Geologist Finds a Meteorite Crater in Google Earth

Want to discover an impact crater, and even get it named after you? All you’ve got to do is spend a few (hundred) hours poring over images in Google Earth or Google Maps. That’s exactly what Geologist Arthur Hickman did, turning up a previously unknown impact crater when he was searching for iron ore in the mountains of West Australia.

While he was browsing through images on Google Earth, Hickman’s geology training helped him recognize the circular shape and raised rim of an impact crater. He sent a screenshot and coordinates to colleagues at Australian National University, and they confirmed that it’s a well-preserved meteor crater between 10,000 and 100,000 years old. And until now, totally unknown.

You can take a look at the crater for yourself on Google Maps.

This isn’t the first time a crater has been discovered using Google Earth. One was found in the Saharan Desert two years ago. That crater is 31 km (19 miles) across – much bigger than Meteor Crater in Arizona.

The newly named “Hickman Crater” measures 270 metres (885 feet) across, and is about 35 km north of Newman, Australia. The region was mapped by the Geological Survey of Western Australia about 20 years ago, but the crater went unnoticed until now.

Since large meteorites hit the Earth every few thousand years, and when you consider that the landscape is millions of years old, there are many regions hiding meteorite impacts.

They’re just waiting for you to find them.

Original Source: ScienceAlert

16 Replies to “Geologist Finds a Meteorite Crater in Google Earth”

  1. > i wish i had my own crater

    Careful! It’s only a crater if it has been checked on the ground – as in this case – and fulfils several hard criteria. Most ‘Google Earth impact craters’ turn out to be duds; there was another such case just days ago …

  2. I find it just amazing that you can look for iron ore on publicly available resources. Whats next? Oil?

  3. Well, perhaps if there are massive puddles of oil leaking from the ground going unnoticed, you might be able to. 🙂

    Seams of iron ore are often exposed to the surface, and I guess that a trained geologist would be able to spot telltale signs from good quality satellite maps. No doubt he knew where to look from previous geological surveys done in the area.

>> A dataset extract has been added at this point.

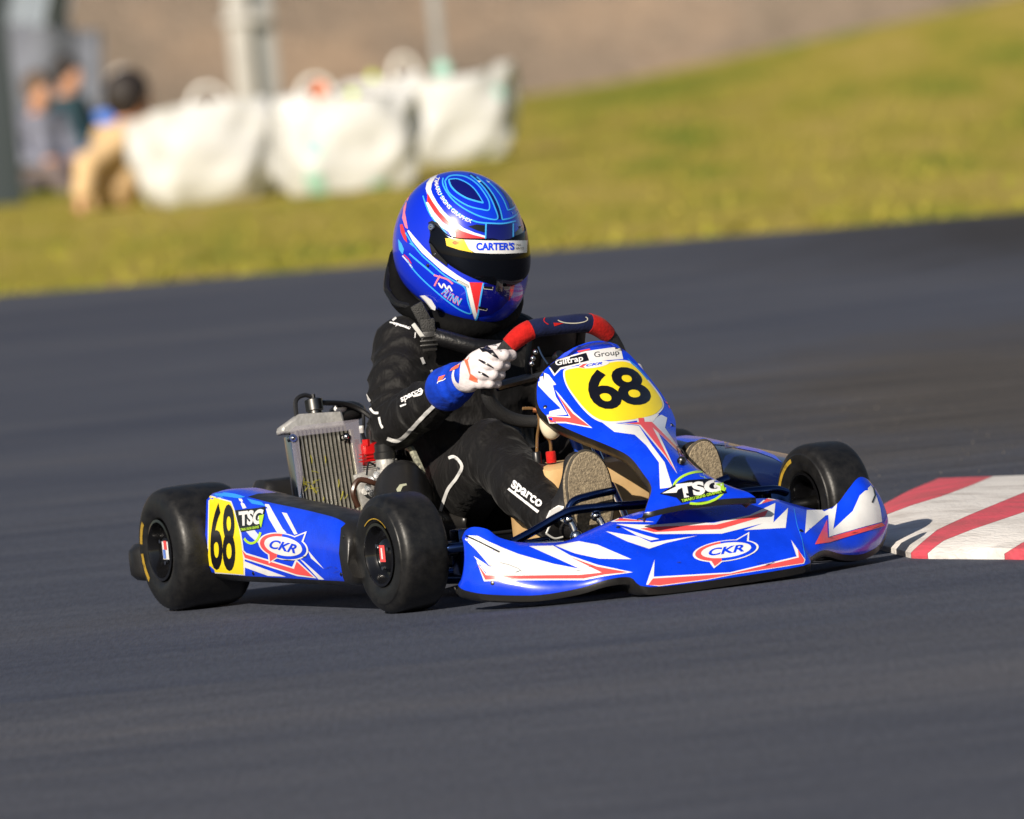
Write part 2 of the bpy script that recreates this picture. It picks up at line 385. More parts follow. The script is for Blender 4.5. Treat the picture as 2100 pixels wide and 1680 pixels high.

  4. Nevertheless, for frustrated Amateur planetary scientists, searching Google maps (and their equivalents) for impact craters would seem an admirable past-time.

  5. What interesting is how and whom do I report if I believe that I’ve found a crater.

  6. Whenever I get discouraged by all the low life stuff on the internet, something like this comes along an renews my faith in the human race. The internet, with all the pitfalls of horrific content, is without precident in human history, that of a creating a global society. I know this seems like a heavy comment on something that could really be considered a footnote, but for some reason it triggered a great appreciation of the oportunities that the internet is offing.

  7. Agree with Dave. First the industrial revolution, then the computer revolution. Since for all practical purposes, we may soon be able to know what everybody is doing all the time, we may have the behavioral revolution . . . but I hope not.

  8. Try google earthing the south east Libya desert. There are 2 craters very close to each other (Kebira and Oasis) and the soil hasnt been disturbed by sand dunes and rain for a very very long time. I was sure I had seen more when I looked a year or so ago.

  9. “What interesting is how and whom do I report if I believe that I’ve found a crater.”

    Try contacting the relevant government geological survey and university geology departments.

    In either case make you sure are familar with criteria for impact craters and give as much infomation as you can.

    Good luck!

    Jon

  10. Zoom out one or two steps on the Google image.
    Now, is it just me, or is that crater, in reality, the mouth of a giant petrified horned demon??

    Or perhaps it was built by an ancient Martian civilization, after they completed the Face on Mars, and then were forced to abandon Mars due to the drying up of the canals, and migrate to Earth. Upon which they built this monument to, umm, maintain a connection to their ancient home, and immortalize their angst at its loss.

    Then again, it does look a bit like Elvis…

  11. Well I found a crator a bout 5 years ago on sat images. I am sure it is a crator. I have have since wondered how to get the site reported. As for getting it named after me, well heck that would be like a life acheavement.

    Oh… Part of the crator is public land. The crator is about 400 meters or so wide and maybe 2 meters deep. The crator is a perfect circle except for a slite liptical shape like what made it was coming at an angle.

    Gary

  12. has anybody ever researched st magnus bay in shetland?i’m sure the whole bay is an impact crater,with the outer rim of debris streaching miles inland over the mainland north south and east.even the sea charts of the area show a very crater like bottom to the sea of the bay.

  13. It is amusing to see so much hoopla about another puny impact crater among millions visible on the surface of our planet. Since satellite imagery has been around for nearly 50 years, its interesting that so few impact craters have been defined…at last count less than 200 impact craters are listed in the standard databases.